GROWN UPS

D-

Despite its title, “Grown Ups” is infantile, a puerile, pitifully sloppy comedy about a bunch of guys suffering from arrested development made by guys who apparently actually do. And it’s even worse when it tries to make a serious point than when it tries—unsuccessfully—to be funny. That Adam Sandler and his cohorts have foisted it upon the public as an example of their talents only demonstrates their arrogance—and their contempt for their fans.

The script’s described as having been written by Sandler, the producer-star, and Fred Wolf, but most of it feels like bad improvisation. There’s only the thinnest of plots—five old chums, who won a grade-school basketball championship thirty-odd years earlier, reunite for the funeral of their beloved coach. The leader is Lenny (Sandler), a hot-shot Hollywood agent, whose wife Roxanne (Salma Hayek) is a hot-shot fashion designer. They have three kids, two video-game-obsessed boys and a cute-as-a-button little girl. Then there’s Eric (Kevin James), a lawn-furniture salesman, who brings his wife Sally (Maria Bello), obnoxious daughter and young son. Kurt (Chris Rock) is a stay-at-home dad with two kids, a son and daughter; his wife (Maya Rudolph) is pregnant, and his mother-in-law (Ebony Jo-Ann) is a tart-tongued harridan. Marcus (David Spade) is an unmarried drunkard with an eye for young broads, while Rob (Rob Schneider) is a spike-haired prima donna who comes with his third wife, the much older Gloria (Joyce Van Patten), and is later joined by three grown daughters, two striking and one plain. They spend a few days at a lakeside cabin with their pals, wives and children, and the experience not only brings them all closer but helps the various families to grow and learn the joys of living the simple life, too.
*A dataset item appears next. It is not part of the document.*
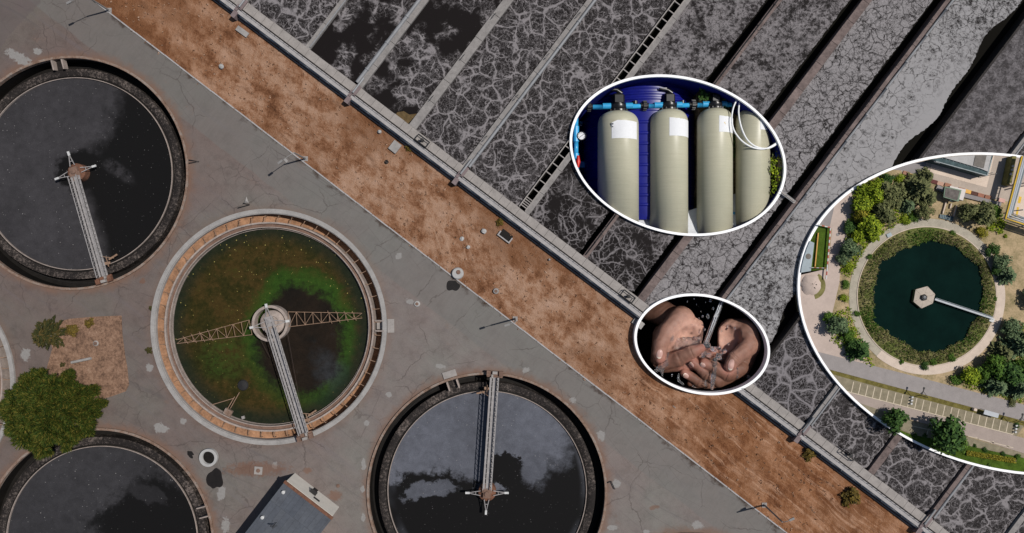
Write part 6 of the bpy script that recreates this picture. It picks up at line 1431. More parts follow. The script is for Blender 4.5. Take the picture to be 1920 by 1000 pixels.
for (x0, x1, y0, y1, mt) in ((116, 152, 250, 280, 'lblue'), (121, 162, 495, 538, 'lblue')):
    mb = MB(); o1 = [on_tank(x, y, .06) for x, y in ((x0, y0), (x1, y0 + 8), (x1, y1), (x0, y1 - 8))]; mb.loft([p - Vector((0, 0, .05)) for p in o1], o1); lb = mb.build('sticker', M[mt], root)
    mb = MB(); xa, ya = x0 + 2, (y0 * .35 + y1 * .65) if y0 < 300 else y0 + 14; o1 = [on_tank(x, y, .10) for x, y in ((xa, ya - 2), (x1 - 2, ya + 5), (x1 - 2, ya + 15), (xa, ya + 8))]; mb.loft([p - Vector((0, 0, .06)) for p in o1], o1); mb.build('print', M['paper'] if y0 < 300 else M['lpink'], lb)
# light blue pipework
wp = -100; root = empty('pipe_manifold', T(560, 230, wp), 'light blue horizontal pipe with black unions linking the vessel heads', 'pipe')
ZF = (H - T(0, 0, wp).z) / H * UZ
mb = MB(); mb.tube([T(112, 240, wp), T(1085, 222, wp)], 13 * ZF, 16)
for x0, x1 in ((235, 280), (362, 400), (520, 566), (642, 672), (786, 822), (890, 918), (1005, 1030)): mb.tube([T(x0, 238 - x0 * .0185, wp), T(x1, 238 - x1 * .0185, wp)], 16.5 * ZF, 16)
clip1(mb.build('pipe', M['pvc'], root, smooth=True))
RYm = Matrix.Rotation(PI / 2, 3, 'Y')
for x in (160, 467, 735, 968):
    mb = MB(); p = T(x, 240 - x * .0185, wp); mb.lathe([(0, -22 * ZF), (17 * ZF, -22 * ZF), (17 * ZF, -12 * ZF), (24 * ZF, -10 * ZF), (24 * ZF, 10 * ZF), (17 * ZF, 12 * ZF), (17 * ZF, 20 * ZF), (0, 20 * ZF)], p, 14, RYm)
    for a in range(10): mb.box(p + Vector((0, 25 * ZF * math.cos(a * PI / 5), 25 * ZF * math.sin(a * PI / 5))), (19 * ZF, 6 * ZF, 6 * ZF))
    mb.build('union', M['valve'], root, smooth=True)
for x, y in ((413, 214), (674, 212)): mb = MB(); mb.lathe([(0, -8 * ZF), (16 * ZF, -8 * ZF), (16 * ZF, 8 * ZF), (0, 10 * ZF)], T(x, y, -112), 12, RX); mb.build('plug', M['valve'], root, smooth=True)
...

This slender thread is merely the excuse for a string of poorly organized sketches marked by humor that’s mostly crude though supposedly good-natured. So we get lots of gags about urinating and farting, as well as poop. But that’s only the beginning. Some jokes involve hideous bunions, obesity and not-full-frontal male nudity. But more revolve around how lovably ridiculous old people are, particularly when it comes to sex. And there are plenty of gags not just about horny middle-aged guys but horny adolescents, too. And others centering on a funny-sounding dog and a funny-voiced muscled stud. Young women are dressed in the most revealing shorts and tops, or sometimes bikinis, and photographed in slow-mo for males in the audience to ogle. There are the inevitable crotch kicks and other varieties of slapstick violence. And for good measure we’re treated to humorous interludes about alcoholism and even a passing gag involving possible child molestation and bestiality. And one of the most-repeated gags centers on a four-year old boy insisting on being breast-fed and the mother who happily complies. In other words, this is what passes for a family movie nowadays.

Of course, there’s a build-up of sorts—though an incredibly clumsy one—to an obligatory finale involving a replay of that championship game, which one of the ill-tempered losers (Colin Quinn) insists they were robbed of by a last-second shot that shouldn’t have counted. By this time husbands and wives have grown closer and children have learned to frolic outside and enjoy their parents’ presence. In other words, everybody’s come to understand what’s really important in life. So it should come as no surprise that the culminating basketball contest—at July 4 festival, no less (we’ve earlier endured a long, extraneous outing at a water park)—closes with a sappy life lesson, too. These sentimental, sitcom-serious interpolations are so sad that they almost make one long for a return to the “funny” bits, however gross.

Nobody really acts here; they’re all doing cheap stand-up turns, and Dennis Dugan’s typically lackadaisical direction imposes no control on their excesses. Sandler just mopes through the picture, but he ungenerously gives himself the part of the one really successful member of the quintet, and also the one who’s wisest about how they all ought to live. The four other “stars” are one-note figures, and played that way. The women are even more sketchily drawn, reaching a low point in a scene at that unnecessary water park where they descend to “Sex and the City” level. And the youngsters are just convenient foils. But certainly the most embarrassing turns—despite the awful ones handed to Spade, Schneider, Bello, Hayak and Van Patten—go to prune-faced Quinn and particularly Steve Buscemi, whose cameo as one of his pals is the movie’s absolute nadir, worse even than Spade’s face-fall into a pile of animal dung. Other refugees from SNL like Tim Meadows and Norm MacDonald fare better, but only just.

It remains to be noted that “Grown Ups” looks pretty terrible, with barely adequate photography from Theo van de Sande, and Rupert Gregson-Williams’ score doesn’t sound any better than the wretched dialogue. One might be inclined to trash Tom Costain’s editing, but the choppy, meandering character of the movie really can’t be blamed on him. Its wretchedness really has to be chalked up to Sandler and his real-life pals, who might have had a good time getting together and slapping it together, but should certainly have had the common decency not to inflict the result on the rest of us.